My name's Polly, and I am a sufferer of nostalgia.

There, I said it. I wonder, placed within a supportive, hand-holding sort of environment, how many of us would also confess to this. Most people, I would predict.

You may think 'sufferer- that's a litle bit strong isn't it?  Well, if we were to be all learned about it (which we are, momentarily, forgive me) nostalgia in fact comes comes from the greek words 'nostos' and 'algus,' meaning 'return' and 'suffering.' The very word itself, therefore, makes no pretence that feeling nostalgic is always an easy ride.

This, in many ways, might seem odd. When I  first think of nostalgia, I picture sepia-tainted images, knitted jumpers, smiles and cosy fires. Why this is, I'm not sure, as I don't remember my life ever being particularly sepia-coloured, or having much access to a log fire. (Knitted jumpers, however, tick!). I guess this is very much the 'concept' of nostalgia as our culture has moulded it.

A manufactured, consumer-focused nostalgia is currently everywhere.Our lives can be solely constructed of  retro, vintage, antique, second-hand, 'not-really-vintage-but-kinda-look-like-we-are' clothes and things, (oh the things), if we choose. We can spend our days baking, drinking tea and handmaking everything- lovely! And I genuinely mean that- these things are wonderful, and I can't help but think to myself  'gosh- everything was so much nicer and more wholesome in the past- I wish it were like that now.'

And then I realise, wait- you were not even alive during this era you feel so attached to. You are recreating days you have never lived and sentimentalising a time you don't, really, know much about. Nostalgia only focuses on the good times, forgetting to mention all the less lovely, or at least, non-uber cool, things that happened. That is exactly why, compared with the present, which funnily enough I know very well in all its ups and downs, seems so much better.

At the same time, we can all feel deeply nostalgic for times we actually have lived, days passed, emanating only with the happy memories we have carefully attached, and often modified, to them.We all, at some point,  pine for the past, people, situations, places and long to return to them.

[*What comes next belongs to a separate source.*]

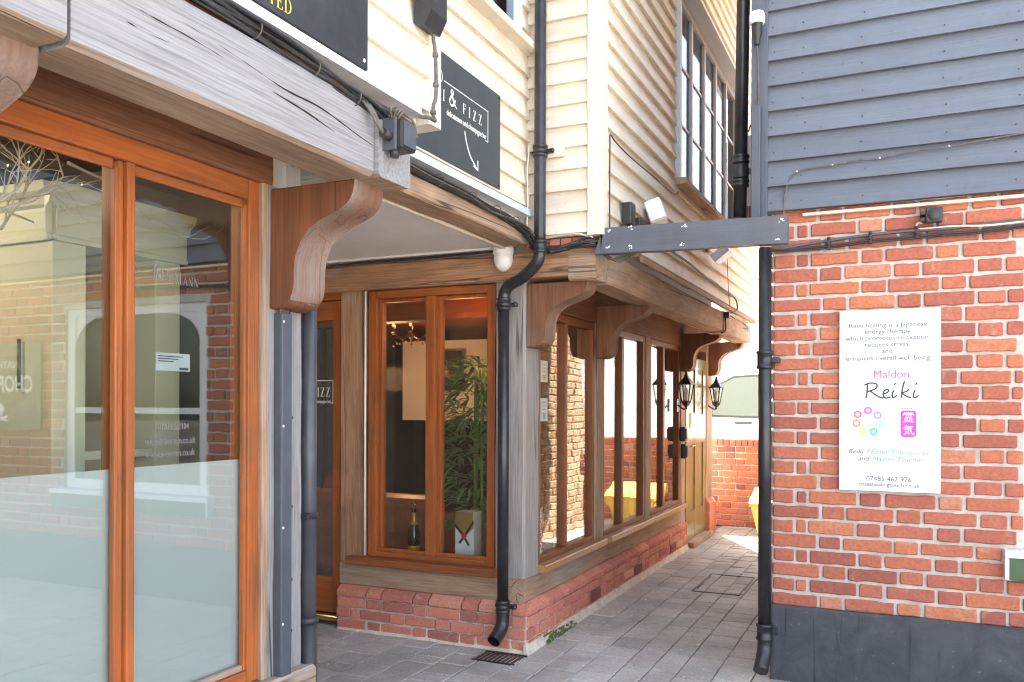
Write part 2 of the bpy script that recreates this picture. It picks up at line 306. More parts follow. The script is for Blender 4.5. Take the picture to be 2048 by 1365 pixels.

The future can bring hope, but also uncertainty and fear. The present is too fleeting to ever capture. And the past, though it may contain regret, well, the past is safe. It has gone, and we survived it. It is, therefore, ours to remember as we choose to.

I wonder, through cherishing something so unreliable- our memories- or indeed eras that we have never even lived through, are our perceptions of the present consequently worse. The present day is falling victim to a comparison with an unreality? Longing for something we can never have again only makes the present more painful surely.

Maybe that's a little morbid. Perhaps nostalgia is becoming so integrated to our present that is now part of it,  in fact.. Let's also not forget the simple enjoyment we gain recreating all things old-school.  As we 'play' at being something or somewhere else, we return  to childhood in a way...yet another form of this nostalgia lark.

I sometimes wonder how people will look back at our present in the future. Will they, too, doubt their own era and cherish our own which we currently seek to escape? What would they recreate though- our love of nostalgia?  It could be a new era in which nostalgia pines for nostalgia itself.